O’Neill is expected to win comfortably, as she is popular with the party grass roots and elected representatives, among them Foyle MP Elisha McCallion.

“I stand full square behind Michelle O’Neill,” says McCallion. “I have found her to be an incredible leader and she’s certainly been very helpful to me in my role.”

There is also a feeling that amid the political paralysis engendered by the continuing lack of a devolved Assembly, successive Brexit deadlines and frequent elections – the general election next month is the third poll this year in Northern Ireland – O'Neill has not fully been given a chance to shine and that, with less than two years as deputy leader under her belt, it is too early for a challenge.

Sharp person

"I'd be fairly confident she'll come through [the vote] without any problems," says the MP for Mid-Ulster, Francie Molloy.

He knows O’Neill better than most. Both are from the mid-Ulster area, and O’Neill’s first job in politics was working for him.

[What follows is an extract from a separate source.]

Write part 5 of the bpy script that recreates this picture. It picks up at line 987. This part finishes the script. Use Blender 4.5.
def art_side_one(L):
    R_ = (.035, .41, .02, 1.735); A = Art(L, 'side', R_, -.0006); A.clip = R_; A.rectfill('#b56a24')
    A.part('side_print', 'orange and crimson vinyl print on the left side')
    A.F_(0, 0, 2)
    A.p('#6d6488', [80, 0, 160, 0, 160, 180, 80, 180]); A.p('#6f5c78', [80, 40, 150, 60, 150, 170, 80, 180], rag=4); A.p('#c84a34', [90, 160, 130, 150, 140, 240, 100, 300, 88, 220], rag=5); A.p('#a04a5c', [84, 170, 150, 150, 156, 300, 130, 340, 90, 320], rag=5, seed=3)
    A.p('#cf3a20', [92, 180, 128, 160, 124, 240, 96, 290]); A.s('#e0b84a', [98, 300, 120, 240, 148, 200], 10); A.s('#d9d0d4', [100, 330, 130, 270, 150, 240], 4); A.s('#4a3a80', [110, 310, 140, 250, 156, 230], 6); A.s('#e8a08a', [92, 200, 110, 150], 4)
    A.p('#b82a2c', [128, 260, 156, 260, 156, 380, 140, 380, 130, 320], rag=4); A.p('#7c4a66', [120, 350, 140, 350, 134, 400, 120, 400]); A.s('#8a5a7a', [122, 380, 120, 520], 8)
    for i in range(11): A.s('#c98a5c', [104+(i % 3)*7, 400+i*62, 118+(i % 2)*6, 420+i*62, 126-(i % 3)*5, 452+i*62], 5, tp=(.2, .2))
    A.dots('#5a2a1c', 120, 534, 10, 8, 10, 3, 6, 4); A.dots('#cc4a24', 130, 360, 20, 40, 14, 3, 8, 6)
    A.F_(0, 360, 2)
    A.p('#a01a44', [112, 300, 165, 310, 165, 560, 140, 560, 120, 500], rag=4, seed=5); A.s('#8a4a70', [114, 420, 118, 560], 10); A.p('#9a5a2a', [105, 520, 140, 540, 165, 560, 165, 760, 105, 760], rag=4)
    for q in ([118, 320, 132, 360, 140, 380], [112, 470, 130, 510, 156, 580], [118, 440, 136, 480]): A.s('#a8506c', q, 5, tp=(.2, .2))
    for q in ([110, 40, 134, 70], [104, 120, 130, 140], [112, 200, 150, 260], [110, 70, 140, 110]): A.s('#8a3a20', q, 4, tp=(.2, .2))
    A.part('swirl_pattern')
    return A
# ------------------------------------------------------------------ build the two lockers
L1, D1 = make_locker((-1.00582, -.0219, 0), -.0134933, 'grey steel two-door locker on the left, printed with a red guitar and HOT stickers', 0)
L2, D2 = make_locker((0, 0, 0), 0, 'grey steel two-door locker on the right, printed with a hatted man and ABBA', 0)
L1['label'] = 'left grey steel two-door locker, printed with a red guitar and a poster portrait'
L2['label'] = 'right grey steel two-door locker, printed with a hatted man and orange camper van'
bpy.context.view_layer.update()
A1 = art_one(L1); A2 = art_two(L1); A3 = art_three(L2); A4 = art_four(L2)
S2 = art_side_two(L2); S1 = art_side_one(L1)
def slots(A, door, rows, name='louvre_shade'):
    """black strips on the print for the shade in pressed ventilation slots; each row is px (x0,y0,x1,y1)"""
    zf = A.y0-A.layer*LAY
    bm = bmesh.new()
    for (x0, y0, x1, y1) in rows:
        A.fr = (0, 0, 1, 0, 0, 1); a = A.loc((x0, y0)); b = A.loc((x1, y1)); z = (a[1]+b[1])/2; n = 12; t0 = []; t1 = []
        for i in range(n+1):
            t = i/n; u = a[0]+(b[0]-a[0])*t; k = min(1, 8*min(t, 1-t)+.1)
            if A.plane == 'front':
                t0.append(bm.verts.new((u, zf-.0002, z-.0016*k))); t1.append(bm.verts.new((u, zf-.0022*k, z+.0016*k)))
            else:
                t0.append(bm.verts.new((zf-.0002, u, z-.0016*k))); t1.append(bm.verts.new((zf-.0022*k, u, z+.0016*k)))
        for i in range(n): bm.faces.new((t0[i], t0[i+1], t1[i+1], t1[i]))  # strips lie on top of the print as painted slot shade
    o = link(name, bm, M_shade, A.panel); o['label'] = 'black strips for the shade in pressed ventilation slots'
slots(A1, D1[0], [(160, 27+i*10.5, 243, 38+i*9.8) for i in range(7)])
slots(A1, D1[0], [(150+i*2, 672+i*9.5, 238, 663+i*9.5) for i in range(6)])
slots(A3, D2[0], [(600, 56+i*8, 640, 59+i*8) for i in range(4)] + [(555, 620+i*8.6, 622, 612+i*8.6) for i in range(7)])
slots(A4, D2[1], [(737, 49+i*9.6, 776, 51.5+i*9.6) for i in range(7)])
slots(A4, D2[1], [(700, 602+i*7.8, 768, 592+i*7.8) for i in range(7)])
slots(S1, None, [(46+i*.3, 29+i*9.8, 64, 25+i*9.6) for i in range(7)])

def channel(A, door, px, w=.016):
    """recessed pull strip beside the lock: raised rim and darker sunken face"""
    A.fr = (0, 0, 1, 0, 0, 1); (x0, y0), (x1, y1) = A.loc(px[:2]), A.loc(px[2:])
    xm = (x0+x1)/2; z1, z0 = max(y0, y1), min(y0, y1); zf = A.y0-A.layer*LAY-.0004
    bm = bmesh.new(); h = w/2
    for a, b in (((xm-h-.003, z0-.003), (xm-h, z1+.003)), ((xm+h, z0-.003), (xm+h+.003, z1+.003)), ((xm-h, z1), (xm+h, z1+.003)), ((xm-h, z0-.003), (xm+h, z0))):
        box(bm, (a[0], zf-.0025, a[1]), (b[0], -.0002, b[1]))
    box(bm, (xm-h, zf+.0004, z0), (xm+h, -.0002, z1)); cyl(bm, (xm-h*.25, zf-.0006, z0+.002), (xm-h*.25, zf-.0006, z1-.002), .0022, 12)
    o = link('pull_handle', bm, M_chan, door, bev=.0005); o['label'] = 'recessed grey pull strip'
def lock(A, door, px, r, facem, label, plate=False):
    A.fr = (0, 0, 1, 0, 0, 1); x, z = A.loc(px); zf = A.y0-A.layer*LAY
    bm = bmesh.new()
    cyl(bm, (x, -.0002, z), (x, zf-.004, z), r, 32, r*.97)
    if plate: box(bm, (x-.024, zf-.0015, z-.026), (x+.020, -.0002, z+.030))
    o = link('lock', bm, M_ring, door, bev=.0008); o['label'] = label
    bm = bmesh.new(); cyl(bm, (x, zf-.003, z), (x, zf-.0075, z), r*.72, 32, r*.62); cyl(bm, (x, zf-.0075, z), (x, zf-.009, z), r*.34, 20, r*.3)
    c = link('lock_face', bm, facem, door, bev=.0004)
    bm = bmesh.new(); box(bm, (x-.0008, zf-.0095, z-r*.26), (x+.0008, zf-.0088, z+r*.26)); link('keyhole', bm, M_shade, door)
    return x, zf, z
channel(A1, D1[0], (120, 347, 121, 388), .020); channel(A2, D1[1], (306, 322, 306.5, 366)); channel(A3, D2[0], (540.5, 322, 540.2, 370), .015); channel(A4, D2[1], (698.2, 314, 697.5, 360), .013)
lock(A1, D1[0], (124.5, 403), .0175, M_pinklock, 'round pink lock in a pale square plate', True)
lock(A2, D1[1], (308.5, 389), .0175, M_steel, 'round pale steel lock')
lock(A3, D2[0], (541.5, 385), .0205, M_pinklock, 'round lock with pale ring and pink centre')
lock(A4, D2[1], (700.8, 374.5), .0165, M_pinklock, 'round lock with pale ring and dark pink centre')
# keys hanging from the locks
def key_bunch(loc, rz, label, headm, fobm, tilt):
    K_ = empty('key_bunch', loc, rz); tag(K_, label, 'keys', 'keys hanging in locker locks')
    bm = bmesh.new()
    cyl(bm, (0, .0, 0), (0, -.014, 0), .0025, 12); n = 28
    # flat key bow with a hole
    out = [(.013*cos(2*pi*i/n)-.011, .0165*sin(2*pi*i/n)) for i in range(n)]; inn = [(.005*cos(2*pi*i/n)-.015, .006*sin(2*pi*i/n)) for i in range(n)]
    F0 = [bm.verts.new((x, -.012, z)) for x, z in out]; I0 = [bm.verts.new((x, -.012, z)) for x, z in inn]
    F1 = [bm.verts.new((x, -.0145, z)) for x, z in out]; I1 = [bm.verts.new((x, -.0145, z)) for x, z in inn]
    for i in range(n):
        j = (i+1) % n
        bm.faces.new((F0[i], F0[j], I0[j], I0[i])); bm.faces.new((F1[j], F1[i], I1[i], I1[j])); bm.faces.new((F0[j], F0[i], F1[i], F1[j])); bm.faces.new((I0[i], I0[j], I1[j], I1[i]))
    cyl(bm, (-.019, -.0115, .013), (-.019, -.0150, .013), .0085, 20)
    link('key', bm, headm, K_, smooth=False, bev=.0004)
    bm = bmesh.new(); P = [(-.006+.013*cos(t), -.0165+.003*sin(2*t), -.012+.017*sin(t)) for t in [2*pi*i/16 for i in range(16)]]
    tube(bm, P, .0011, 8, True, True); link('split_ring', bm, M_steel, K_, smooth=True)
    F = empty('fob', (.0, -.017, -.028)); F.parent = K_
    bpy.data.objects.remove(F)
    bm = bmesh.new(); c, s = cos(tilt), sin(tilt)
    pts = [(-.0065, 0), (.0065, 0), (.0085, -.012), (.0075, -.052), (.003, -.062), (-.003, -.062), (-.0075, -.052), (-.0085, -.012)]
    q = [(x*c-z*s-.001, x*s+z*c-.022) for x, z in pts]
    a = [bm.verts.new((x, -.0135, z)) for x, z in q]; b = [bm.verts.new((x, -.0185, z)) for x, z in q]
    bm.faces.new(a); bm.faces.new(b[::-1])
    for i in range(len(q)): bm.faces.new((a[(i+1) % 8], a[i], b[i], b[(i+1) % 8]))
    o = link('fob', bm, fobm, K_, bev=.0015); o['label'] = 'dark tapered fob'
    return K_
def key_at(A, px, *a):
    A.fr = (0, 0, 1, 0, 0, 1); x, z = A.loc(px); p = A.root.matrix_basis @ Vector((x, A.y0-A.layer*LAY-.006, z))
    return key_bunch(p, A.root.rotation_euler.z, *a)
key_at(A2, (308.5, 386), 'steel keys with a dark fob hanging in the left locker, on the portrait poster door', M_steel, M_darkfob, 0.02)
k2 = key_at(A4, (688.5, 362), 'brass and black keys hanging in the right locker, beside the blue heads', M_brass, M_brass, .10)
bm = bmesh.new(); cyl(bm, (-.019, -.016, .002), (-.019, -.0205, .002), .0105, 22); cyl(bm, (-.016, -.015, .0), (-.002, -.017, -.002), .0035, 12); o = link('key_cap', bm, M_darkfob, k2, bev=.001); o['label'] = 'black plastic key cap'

She later became a councillor and was the first female mayor of Dungannon and South Tyrone.

His first impression of her was of “a very sharp person”. From those early days, he says, he could see O’Neill was “heading for that leadership role”, adding that he jokes with her that he was the person who prepared her for it.

He cites her experience as a minister, her demeanour – “she’s friendly with people, very down to earth” – and her determination as qualities that make her popular among party members. “She has that ability to see things and make decisions and stand by those decisions.”

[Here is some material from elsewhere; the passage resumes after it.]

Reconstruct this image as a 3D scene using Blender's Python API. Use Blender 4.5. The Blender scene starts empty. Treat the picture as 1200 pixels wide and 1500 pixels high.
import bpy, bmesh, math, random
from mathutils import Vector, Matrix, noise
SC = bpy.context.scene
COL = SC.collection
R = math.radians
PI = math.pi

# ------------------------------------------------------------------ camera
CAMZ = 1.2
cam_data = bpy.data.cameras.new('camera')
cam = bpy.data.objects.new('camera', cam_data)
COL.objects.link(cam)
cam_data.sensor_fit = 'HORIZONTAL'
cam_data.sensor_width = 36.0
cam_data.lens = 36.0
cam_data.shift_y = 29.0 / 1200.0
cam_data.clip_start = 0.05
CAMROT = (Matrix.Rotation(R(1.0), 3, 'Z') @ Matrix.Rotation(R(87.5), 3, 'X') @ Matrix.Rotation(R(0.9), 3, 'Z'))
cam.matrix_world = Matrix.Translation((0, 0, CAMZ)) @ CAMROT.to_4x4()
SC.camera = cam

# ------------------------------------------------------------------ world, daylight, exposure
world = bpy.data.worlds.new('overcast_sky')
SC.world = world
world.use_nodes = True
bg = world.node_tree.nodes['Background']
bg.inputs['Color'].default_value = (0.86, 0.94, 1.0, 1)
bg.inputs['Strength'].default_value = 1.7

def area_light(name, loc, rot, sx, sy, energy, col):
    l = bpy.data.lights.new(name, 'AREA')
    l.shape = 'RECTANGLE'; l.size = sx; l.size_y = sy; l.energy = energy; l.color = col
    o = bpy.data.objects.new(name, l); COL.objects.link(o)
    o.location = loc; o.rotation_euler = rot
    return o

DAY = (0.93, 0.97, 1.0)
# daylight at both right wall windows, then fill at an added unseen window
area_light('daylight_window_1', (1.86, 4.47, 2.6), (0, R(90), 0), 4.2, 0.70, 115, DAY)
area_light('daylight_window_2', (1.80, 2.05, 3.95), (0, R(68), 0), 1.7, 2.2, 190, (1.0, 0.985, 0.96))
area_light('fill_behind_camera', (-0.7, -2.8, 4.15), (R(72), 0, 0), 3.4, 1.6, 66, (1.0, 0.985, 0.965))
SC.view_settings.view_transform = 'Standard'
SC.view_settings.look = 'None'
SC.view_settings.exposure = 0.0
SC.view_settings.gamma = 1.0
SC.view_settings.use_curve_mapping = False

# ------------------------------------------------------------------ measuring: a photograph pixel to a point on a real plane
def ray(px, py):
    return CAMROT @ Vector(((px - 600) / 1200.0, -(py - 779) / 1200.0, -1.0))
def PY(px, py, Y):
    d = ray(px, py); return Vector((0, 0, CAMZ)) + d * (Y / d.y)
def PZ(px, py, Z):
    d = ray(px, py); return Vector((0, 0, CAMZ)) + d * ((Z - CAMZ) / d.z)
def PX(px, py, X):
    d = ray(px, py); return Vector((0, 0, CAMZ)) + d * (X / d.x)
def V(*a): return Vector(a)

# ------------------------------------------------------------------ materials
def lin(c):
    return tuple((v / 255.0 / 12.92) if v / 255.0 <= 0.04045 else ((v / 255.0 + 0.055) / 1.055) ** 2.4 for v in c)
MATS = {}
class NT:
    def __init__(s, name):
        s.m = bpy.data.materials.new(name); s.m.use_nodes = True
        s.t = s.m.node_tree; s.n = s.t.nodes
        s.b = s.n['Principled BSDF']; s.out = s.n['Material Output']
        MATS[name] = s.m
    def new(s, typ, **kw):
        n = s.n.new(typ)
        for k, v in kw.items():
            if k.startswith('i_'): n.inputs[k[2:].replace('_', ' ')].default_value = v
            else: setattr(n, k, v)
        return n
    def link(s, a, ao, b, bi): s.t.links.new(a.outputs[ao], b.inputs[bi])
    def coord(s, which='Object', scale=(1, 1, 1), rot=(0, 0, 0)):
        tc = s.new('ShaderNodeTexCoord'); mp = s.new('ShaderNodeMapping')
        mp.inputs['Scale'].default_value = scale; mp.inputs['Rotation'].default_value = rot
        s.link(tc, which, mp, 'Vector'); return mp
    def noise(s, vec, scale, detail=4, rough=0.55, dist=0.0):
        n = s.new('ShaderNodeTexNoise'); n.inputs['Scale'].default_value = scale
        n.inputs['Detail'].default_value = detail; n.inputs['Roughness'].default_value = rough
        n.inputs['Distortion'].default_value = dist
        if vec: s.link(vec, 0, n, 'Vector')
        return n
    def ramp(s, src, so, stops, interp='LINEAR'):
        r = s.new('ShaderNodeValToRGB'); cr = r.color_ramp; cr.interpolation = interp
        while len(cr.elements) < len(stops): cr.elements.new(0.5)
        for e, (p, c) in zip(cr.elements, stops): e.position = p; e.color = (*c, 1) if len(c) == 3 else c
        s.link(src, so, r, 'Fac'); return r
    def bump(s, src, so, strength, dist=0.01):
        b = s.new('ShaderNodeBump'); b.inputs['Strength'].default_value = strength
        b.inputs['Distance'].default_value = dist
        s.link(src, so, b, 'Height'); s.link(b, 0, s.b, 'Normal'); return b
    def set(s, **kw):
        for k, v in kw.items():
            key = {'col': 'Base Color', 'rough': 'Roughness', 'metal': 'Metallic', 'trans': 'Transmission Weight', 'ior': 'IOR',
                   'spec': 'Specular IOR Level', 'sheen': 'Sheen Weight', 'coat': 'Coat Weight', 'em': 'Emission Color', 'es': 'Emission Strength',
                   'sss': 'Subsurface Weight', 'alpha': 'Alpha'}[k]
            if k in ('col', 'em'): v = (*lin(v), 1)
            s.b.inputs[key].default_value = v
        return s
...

O'Neill says she is 'never complacent' and 'would never take the membership for granted'

As an MLA, O’Neill was minister for agriculture and then minister for health until the collapse of the Assembly in January 2017 following a row over a botched renewable heating scheme.

O’Neill took over from the late Martin McGuinness – another veteran of Mid-Ulster as a former MP for the area – as the party’s Northern leader, and she would have been the North’s deputy first minister had the Assembly been sitting.

Political flux

“I’ve absolutely no hesitation in saying that for me Michelle’s doing a good job and I don’t see any need for change,” says MLA Raymond McCartney.

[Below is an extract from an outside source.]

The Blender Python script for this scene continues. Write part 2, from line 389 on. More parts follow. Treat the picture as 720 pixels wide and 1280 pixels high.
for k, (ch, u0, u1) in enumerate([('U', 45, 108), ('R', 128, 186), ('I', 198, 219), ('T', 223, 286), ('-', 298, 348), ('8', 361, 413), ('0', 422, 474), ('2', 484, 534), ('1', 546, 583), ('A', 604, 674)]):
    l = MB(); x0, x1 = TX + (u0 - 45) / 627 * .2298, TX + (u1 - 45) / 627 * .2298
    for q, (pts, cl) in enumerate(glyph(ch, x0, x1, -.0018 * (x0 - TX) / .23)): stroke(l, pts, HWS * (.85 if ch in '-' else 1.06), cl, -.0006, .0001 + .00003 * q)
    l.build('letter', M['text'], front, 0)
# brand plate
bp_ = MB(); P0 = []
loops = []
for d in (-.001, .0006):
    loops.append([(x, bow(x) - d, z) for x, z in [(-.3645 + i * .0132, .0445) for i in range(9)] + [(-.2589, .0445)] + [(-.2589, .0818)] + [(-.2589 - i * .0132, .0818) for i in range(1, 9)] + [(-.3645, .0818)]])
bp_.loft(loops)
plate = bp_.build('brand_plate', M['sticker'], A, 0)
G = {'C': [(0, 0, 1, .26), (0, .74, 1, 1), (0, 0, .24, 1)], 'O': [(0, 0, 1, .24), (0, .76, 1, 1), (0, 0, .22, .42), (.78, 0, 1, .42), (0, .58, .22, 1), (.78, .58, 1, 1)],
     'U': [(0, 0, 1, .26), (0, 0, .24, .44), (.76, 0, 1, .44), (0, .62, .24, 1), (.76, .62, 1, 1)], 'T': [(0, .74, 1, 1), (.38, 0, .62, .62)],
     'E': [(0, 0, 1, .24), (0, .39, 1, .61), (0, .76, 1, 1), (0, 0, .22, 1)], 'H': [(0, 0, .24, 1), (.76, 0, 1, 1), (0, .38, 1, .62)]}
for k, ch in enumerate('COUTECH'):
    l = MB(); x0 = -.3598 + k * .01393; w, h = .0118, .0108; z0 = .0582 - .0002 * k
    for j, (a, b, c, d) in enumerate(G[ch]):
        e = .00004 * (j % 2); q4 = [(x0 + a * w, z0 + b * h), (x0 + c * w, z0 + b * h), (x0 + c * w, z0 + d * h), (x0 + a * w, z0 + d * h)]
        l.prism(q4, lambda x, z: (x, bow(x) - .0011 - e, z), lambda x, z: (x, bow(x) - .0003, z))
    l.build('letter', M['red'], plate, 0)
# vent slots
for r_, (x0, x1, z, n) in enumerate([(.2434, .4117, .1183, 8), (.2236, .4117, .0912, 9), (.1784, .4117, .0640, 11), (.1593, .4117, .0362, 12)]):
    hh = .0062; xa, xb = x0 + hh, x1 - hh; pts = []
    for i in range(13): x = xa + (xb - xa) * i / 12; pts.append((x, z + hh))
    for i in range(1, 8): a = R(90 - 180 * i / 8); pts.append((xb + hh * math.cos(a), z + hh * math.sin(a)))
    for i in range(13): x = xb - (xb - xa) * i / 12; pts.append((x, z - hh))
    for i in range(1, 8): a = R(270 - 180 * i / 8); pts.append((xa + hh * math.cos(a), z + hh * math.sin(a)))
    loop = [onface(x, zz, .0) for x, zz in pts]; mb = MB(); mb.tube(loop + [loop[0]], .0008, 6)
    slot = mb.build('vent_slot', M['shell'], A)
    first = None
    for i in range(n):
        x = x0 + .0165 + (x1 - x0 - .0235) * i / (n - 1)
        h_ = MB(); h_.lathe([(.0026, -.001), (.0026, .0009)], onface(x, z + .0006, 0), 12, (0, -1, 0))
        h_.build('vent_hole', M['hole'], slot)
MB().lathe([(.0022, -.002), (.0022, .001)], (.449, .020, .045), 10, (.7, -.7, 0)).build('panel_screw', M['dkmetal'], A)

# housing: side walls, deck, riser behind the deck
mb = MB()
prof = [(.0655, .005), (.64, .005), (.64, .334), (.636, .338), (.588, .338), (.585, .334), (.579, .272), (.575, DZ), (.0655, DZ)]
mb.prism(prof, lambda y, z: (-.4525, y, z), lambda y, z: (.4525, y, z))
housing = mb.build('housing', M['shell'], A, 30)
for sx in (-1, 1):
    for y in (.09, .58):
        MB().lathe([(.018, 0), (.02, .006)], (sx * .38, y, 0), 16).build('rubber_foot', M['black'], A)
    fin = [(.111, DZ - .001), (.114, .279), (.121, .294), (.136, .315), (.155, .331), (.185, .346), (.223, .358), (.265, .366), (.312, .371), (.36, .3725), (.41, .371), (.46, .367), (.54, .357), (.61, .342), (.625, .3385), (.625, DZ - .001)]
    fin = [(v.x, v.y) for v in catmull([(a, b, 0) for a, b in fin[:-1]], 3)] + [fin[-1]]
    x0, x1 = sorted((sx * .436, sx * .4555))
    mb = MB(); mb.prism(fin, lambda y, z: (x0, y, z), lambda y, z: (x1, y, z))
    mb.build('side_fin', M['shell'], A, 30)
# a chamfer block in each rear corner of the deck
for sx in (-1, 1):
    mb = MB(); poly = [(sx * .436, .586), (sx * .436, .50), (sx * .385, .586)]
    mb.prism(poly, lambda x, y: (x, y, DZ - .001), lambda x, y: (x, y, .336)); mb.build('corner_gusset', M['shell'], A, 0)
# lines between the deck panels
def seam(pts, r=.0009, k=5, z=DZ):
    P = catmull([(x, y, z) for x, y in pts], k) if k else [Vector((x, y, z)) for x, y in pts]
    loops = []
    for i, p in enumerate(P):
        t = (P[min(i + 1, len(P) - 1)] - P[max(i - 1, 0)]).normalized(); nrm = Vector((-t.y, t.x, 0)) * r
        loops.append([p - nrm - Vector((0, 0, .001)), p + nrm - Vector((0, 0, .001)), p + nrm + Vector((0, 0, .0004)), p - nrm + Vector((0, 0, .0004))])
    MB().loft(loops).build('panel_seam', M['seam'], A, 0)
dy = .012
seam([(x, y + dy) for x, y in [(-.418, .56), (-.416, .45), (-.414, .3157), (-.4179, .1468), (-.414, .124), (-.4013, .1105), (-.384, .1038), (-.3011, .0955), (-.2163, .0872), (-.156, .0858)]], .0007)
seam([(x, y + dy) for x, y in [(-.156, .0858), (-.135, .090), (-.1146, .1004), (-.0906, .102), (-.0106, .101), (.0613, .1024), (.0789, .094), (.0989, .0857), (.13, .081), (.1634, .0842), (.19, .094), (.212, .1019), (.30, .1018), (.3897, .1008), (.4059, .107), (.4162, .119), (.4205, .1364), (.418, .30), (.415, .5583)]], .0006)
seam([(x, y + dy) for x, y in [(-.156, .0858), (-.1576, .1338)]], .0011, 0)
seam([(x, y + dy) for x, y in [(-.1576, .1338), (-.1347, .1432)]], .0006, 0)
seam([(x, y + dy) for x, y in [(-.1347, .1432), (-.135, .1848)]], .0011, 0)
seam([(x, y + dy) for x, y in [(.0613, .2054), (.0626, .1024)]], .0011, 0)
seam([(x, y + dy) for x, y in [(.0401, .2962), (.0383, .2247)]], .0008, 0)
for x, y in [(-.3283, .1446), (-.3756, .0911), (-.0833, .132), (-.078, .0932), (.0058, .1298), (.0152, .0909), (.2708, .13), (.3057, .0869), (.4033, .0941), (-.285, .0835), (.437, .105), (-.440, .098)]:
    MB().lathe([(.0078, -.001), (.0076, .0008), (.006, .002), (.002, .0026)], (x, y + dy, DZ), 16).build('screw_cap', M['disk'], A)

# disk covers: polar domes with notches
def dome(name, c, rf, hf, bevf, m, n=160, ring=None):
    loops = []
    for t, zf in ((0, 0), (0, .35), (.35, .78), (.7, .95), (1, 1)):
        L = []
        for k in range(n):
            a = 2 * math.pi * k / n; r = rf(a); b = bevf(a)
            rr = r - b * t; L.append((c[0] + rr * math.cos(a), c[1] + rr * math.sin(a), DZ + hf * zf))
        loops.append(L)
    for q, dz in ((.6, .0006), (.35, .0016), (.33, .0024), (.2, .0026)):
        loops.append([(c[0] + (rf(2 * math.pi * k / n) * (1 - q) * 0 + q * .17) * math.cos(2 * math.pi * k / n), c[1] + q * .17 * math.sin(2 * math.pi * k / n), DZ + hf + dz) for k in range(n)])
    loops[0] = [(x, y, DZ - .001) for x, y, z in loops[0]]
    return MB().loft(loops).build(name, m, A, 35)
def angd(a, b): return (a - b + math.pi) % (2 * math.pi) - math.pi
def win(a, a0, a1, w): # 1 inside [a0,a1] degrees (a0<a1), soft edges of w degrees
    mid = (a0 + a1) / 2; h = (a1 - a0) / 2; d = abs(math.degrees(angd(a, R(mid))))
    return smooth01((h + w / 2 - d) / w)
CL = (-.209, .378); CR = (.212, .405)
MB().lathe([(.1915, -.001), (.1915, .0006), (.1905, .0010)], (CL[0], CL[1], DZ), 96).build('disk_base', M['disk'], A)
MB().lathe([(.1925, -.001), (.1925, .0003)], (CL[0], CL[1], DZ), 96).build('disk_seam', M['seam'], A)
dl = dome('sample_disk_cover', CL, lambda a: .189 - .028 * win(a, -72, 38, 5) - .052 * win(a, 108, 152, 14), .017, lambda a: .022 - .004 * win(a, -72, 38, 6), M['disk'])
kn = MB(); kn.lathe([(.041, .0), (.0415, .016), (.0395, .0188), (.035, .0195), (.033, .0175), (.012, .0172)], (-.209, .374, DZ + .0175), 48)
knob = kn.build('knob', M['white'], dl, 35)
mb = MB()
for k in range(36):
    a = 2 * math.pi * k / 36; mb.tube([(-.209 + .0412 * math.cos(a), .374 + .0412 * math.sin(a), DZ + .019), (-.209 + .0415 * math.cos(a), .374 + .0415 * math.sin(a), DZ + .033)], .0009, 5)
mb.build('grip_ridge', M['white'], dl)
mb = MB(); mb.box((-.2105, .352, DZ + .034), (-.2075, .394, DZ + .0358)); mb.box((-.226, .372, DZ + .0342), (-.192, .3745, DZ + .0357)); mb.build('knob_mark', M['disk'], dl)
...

For him, he explains, “it’s about the future, it’s about the long term, and I think collective leadership, a collective approach with Mary Lou [McDonald] and Michelle leading it is good for me.”

O’Neill herself says she is “never complacent” and “would never take the membership for granted”.

“I have a strong track record of leadership,” she says. “We are in a time of huge political flux right now, and the role I want to play in all of that is building our party, making sure we’re fit for purpose, we’re ready for a unity referendum.”

This is what she has put to the party’s membership. “They’ll call it,” she says.